▶ REQUIREMENT: Print verbatim the opening line of the material and every subsequent line through the one containing "random.seed(7)".

▶ SOURCE EXCERPT:
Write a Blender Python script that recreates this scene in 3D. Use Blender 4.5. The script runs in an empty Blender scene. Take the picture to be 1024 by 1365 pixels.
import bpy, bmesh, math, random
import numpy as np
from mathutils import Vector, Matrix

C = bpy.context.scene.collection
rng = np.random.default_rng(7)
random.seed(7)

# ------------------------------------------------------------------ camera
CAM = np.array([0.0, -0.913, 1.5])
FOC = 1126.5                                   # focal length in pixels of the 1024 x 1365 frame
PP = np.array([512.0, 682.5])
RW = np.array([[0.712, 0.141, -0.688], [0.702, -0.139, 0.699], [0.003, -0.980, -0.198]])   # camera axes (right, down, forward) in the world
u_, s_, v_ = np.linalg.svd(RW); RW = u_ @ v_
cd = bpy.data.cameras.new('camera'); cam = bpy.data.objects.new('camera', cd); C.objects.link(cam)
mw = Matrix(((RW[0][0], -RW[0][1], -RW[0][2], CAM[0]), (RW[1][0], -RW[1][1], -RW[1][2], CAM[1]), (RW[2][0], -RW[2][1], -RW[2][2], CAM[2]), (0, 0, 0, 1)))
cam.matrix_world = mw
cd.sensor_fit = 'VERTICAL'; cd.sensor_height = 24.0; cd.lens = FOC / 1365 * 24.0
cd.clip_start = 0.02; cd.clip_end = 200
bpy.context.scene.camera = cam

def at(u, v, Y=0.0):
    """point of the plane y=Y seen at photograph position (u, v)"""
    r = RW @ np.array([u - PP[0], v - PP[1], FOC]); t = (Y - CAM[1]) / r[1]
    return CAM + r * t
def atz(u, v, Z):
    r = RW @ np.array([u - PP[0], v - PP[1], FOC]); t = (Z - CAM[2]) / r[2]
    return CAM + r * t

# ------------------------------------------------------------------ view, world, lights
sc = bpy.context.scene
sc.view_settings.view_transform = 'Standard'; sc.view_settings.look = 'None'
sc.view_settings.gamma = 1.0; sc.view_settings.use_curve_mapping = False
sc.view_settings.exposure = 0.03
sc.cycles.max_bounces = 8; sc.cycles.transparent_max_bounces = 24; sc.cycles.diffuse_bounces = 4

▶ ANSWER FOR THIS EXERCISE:
Write a Blender Python script that recreates this scene in 3D. Use Blender 4.5. The script runs in an empty Blender scene. Take the picture to be 1024 by 1365 pixels.
import bpy, bmesh, math, random
import numpy as np
from mathutils import Vector, Matrix

C = bpy.context.scene.collection
rng = np.random.default_rng(7)
random.seed(7)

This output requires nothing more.